Well I feel about a million times better just because B. Sarllllo was incredibly kind and interesting and not snooty and scary at all. She smiled down upon me benevolently. And she told all about her "little" magazine and how they started it, she talked about printing, and all the nitty gritty, and the importance of conflict, and what some of the conflicts were. And how a magazine is almost always about a group of people who are all a similar age and that is the way it should be, but then if it is going to make a transition then at some point you have to figure out how to pass it on and how it is difficult to make connections to younger generations, but they managed it fairly successfully. I was very relieved that it was not like we were put on the spot, all of us there, and that i would not be immediately outed as an imposter. And I no longer felt like an imposter once I realized though i am not of the same caliber of, well, intellectual rigor, I do the same stuff that she did really with the same drives. and should value that a little bit. It is true that if there were a dictatorship, i would be one of the people doing what she did. and some people in the room i know they have worked as editors on univ. mags but that is honestly very, very different than putting out zines with no money and yet the freedom to do whatever you want. B.S. talked about following your whims and how the little mag that is independent is a testing lab for ideas. And it is super important to have it outside of academia. and that part of the importance of it is the immediacy and now-ness of it, so that you might have a couple of ideas in an article that you didn't think much of, but they sparked something t hat years later it's clear developed into something important or that people are still interested in; but that later-feedback, if that's all you want, write a book, and it's the fast feedback loops that are interesting for a magazine.

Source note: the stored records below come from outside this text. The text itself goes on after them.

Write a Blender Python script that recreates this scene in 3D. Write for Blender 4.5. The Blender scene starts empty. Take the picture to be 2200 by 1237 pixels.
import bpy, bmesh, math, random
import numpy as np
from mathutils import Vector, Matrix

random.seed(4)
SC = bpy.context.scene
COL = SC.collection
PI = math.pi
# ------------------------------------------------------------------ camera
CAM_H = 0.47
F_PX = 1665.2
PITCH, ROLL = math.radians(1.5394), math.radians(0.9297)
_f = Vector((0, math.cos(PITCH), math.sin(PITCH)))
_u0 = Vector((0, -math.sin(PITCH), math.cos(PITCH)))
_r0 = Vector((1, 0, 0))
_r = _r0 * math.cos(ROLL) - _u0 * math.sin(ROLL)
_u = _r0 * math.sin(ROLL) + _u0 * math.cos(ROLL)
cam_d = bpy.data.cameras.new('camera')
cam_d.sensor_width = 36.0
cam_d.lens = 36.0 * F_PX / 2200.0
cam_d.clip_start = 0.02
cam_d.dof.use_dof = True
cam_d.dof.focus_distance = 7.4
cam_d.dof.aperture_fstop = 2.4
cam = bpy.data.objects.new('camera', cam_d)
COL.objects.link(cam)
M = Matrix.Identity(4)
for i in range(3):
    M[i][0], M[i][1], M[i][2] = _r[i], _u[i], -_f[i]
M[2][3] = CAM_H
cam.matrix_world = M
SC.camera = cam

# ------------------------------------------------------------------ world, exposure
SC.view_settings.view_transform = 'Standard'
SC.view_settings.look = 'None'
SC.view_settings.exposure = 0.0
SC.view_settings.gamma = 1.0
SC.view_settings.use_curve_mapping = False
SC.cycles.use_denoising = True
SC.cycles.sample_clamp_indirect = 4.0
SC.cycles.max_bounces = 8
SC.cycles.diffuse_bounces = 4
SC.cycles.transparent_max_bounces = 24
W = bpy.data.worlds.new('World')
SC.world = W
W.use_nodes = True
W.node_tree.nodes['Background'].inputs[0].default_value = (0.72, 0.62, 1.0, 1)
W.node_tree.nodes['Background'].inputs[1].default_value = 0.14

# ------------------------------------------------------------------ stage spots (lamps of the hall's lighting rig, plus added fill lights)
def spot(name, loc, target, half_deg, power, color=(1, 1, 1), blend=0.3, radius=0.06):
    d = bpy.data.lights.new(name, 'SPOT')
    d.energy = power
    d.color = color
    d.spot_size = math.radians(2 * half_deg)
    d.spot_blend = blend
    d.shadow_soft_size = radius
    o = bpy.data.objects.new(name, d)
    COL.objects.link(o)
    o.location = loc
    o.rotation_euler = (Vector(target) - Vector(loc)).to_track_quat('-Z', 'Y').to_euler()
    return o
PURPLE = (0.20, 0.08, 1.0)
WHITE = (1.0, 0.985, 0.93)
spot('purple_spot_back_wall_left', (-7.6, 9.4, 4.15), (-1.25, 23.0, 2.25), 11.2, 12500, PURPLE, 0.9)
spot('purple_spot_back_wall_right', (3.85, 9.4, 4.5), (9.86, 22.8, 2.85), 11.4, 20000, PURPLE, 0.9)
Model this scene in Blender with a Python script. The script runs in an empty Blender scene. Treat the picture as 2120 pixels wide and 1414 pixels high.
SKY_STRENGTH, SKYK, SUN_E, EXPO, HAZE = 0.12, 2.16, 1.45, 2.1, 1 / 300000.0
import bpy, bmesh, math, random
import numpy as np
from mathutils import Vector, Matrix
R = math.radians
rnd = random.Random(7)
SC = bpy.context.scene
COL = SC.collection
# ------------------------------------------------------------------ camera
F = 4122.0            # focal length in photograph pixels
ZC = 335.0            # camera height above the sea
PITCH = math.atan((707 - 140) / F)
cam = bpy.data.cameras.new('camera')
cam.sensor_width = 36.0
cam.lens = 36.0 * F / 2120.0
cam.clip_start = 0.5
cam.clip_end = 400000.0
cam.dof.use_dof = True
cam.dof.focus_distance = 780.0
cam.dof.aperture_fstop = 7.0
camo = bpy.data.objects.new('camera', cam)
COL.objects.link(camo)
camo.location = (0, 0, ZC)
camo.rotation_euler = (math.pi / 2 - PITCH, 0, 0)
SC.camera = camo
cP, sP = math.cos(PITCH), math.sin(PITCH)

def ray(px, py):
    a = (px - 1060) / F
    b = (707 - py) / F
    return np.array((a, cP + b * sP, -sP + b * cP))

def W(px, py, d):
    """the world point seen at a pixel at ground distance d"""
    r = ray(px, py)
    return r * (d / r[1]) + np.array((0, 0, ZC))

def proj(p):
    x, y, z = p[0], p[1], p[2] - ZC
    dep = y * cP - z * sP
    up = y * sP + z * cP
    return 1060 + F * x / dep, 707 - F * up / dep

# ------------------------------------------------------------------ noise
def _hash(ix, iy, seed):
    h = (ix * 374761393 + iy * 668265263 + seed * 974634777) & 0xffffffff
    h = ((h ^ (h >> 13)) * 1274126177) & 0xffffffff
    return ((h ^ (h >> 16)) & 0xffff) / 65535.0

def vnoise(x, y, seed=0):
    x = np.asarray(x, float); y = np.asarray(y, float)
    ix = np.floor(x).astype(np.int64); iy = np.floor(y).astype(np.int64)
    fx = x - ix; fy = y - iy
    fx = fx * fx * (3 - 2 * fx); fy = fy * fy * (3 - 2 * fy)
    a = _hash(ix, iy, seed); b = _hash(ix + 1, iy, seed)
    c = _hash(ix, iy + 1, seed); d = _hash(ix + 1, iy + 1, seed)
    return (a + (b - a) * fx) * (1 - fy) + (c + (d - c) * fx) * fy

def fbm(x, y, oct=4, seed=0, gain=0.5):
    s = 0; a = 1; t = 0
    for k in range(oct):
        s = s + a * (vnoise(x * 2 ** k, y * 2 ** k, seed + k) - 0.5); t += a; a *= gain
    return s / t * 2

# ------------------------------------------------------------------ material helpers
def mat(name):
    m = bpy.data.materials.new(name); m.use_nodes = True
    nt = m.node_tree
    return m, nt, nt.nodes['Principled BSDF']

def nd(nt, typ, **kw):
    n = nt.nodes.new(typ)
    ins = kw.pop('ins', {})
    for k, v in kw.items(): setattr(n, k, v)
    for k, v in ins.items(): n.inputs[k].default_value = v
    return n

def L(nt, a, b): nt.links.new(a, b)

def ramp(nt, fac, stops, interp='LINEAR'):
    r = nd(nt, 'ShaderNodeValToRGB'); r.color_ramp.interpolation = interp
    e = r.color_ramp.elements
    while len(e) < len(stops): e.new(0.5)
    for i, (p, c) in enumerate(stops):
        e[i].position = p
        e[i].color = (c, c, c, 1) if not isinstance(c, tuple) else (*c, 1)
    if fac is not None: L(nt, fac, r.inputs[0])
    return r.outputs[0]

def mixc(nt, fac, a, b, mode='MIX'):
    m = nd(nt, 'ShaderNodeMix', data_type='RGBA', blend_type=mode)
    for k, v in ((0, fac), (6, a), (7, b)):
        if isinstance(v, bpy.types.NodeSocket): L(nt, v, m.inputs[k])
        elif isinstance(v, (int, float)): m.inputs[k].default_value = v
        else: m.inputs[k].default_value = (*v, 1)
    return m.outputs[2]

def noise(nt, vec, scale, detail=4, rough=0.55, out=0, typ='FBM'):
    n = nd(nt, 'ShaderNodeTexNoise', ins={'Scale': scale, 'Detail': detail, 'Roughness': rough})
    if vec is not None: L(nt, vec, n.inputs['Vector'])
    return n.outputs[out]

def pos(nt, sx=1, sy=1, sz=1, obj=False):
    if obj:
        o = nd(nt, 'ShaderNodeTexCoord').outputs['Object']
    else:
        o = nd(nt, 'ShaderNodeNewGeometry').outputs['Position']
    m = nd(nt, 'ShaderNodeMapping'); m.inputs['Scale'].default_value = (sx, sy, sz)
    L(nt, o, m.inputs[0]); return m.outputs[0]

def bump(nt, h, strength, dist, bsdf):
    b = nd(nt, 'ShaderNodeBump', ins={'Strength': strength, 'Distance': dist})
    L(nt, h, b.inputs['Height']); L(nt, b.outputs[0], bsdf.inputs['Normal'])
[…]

i'm feeling slightly more motivated but less scared. Also, prof. f. wrote me a nice (yet scary, as always) email about how she is going to be a hardass on me but it is because she has total faith that I can do it. (but what, and why?)
what I really want to do right now is go make the 2nd issue of c0mposite because it's been so long that I'm afraid I'll never do it.
I'm wondering very seriously if I should be aiming for december. In theory I will have all of June and maybe 2/3 of july to do it in. But there are relatives, and vacations, and I've made barely any progress on it this semester. December? Could I tutor part time? I'm having serious trouble here figuring out what I'm going to be doing. everything in flux. am I reapplying to Bezerkely? or not?
I had this one professor get her panties all in a bunch over me once. She's all "I want it to be said that I DISCOVERED YOU!" which was very flattering and all, but the only thing she ever did in actuality was to show me the bulletin board with the creative writing contests on it, oh, and she came to one of my parties. I think she liked to imagine herself as this encouraging older person who could elevate me, undiscovered and unwashed, into some kind of fame and fortune, but the thing was, she had no access to that in the first place.
So anyway, I launched into that story not to dis your professor, just to say that I liked the feeling of being told I would do "great things" too.